Records with scene code:
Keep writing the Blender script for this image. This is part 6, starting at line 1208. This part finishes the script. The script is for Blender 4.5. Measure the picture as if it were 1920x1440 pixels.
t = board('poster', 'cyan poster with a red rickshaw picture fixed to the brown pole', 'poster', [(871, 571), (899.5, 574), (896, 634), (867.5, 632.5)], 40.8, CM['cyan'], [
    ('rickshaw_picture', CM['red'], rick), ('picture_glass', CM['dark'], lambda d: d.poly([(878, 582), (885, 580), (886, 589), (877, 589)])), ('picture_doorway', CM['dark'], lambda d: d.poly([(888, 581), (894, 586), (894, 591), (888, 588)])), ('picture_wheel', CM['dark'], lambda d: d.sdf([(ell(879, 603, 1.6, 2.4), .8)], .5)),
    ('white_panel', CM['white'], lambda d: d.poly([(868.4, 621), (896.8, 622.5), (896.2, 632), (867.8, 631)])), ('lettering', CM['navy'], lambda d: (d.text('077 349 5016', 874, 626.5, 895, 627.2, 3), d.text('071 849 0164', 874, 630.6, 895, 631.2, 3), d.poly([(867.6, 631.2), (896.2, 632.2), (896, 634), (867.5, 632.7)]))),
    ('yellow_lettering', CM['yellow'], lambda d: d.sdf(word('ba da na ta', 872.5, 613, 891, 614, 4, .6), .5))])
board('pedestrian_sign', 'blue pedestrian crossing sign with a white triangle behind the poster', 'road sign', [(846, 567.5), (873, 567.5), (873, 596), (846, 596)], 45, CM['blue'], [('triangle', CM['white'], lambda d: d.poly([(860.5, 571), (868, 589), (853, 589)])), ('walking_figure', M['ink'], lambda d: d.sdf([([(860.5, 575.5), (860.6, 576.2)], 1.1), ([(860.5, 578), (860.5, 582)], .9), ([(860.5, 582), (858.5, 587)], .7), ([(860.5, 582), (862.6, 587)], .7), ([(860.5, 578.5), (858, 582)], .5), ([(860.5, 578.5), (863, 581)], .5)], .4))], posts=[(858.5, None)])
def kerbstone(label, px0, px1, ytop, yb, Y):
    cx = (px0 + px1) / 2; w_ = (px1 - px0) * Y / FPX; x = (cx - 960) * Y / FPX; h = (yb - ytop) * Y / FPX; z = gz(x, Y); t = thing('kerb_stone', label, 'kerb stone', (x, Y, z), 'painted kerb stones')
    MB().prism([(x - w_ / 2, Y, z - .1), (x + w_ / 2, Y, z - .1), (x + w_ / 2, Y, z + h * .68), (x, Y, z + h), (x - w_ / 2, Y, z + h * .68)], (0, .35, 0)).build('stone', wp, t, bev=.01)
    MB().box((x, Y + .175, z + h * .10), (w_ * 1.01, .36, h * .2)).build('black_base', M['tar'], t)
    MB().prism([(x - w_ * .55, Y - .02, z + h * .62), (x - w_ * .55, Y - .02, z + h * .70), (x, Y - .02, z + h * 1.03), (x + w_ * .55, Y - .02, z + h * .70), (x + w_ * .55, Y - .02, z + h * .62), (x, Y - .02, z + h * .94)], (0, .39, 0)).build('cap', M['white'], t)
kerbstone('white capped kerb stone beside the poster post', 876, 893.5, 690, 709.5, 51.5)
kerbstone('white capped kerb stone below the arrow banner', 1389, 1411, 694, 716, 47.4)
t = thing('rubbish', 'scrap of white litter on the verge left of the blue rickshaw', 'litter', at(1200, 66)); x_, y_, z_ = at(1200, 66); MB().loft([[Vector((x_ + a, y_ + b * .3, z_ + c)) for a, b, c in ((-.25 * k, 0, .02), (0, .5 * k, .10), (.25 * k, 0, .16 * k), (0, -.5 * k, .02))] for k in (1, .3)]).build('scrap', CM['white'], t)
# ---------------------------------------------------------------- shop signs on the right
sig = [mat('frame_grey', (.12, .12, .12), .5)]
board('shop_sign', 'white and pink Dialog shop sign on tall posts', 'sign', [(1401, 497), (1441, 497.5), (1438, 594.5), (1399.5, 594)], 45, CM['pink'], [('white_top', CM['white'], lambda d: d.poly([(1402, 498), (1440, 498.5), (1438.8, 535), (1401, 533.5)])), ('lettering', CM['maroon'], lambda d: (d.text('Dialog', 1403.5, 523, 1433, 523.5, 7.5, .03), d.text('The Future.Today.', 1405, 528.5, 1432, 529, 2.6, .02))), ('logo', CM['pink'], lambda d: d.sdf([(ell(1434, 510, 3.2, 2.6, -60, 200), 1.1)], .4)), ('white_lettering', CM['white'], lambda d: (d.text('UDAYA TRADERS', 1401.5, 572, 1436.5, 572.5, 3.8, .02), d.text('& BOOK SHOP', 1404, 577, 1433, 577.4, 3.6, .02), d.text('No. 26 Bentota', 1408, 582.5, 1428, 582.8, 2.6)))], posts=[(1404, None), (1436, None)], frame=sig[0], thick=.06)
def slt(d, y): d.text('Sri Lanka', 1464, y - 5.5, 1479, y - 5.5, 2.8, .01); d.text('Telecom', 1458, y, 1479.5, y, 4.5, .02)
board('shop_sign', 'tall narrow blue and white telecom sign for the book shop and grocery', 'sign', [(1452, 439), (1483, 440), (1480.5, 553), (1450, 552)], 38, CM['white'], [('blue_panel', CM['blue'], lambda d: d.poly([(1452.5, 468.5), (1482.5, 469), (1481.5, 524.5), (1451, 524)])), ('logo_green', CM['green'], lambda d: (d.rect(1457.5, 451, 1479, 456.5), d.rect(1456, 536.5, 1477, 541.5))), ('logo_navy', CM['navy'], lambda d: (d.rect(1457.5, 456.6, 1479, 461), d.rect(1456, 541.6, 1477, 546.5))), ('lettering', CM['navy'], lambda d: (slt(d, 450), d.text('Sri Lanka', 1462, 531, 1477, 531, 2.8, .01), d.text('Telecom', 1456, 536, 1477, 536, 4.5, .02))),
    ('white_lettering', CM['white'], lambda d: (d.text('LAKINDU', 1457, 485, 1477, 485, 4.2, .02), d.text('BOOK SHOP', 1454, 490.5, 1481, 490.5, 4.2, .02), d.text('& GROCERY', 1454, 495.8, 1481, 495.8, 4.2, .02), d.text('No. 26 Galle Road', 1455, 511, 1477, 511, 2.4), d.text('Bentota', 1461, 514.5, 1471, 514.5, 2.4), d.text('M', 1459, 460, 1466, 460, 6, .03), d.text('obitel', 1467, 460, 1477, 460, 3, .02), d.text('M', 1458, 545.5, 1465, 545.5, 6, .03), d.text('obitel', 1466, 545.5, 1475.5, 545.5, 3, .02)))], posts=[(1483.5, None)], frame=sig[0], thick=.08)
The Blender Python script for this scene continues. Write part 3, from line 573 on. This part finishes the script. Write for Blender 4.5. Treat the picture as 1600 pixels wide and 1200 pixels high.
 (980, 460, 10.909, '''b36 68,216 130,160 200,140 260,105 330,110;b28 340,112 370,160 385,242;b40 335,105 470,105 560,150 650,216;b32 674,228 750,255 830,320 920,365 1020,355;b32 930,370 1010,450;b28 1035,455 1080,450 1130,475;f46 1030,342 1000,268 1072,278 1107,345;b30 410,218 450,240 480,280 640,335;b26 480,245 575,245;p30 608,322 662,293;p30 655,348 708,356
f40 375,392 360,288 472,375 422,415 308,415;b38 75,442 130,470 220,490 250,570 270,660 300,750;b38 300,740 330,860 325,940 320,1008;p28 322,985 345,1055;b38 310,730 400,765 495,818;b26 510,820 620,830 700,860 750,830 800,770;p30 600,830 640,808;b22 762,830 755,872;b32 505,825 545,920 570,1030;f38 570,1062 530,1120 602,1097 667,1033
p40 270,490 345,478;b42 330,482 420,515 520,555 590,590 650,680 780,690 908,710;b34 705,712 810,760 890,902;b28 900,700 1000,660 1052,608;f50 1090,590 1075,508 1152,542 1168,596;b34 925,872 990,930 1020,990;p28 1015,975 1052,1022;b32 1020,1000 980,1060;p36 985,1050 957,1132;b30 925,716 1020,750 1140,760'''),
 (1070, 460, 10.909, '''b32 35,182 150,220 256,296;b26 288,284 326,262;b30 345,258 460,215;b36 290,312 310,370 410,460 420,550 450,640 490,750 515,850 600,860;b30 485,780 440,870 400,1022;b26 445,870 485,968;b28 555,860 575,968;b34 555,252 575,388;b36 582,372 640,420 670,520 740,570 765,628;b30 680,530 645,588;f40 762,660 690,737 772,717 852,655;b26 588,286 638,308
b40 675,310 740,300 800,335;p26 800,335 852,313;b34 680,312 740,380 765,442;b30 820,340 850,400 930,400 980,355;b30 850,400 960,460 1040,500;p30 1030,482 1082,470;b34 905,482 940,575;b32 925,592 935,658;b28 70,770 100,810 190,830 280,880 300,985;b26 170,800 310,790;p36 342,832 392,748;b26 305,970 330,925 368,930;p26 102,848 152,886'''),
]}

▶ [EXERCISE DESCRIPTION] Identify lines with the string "this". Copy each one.

▶ [OUTPUT]
Keep writing the Blender script for this image. This is part 6, starting at line 1208. This part finishes the script. The script is for Blender 4.5. Measure the picture as if it were 1920x1440 pixels.
The Blender Python script for this scene continues. Write part 3, from line 573 on. This part finishes the script. Write for Blender 4.5. Treat the picture as 1600 pixels wide and 1200 pixels high.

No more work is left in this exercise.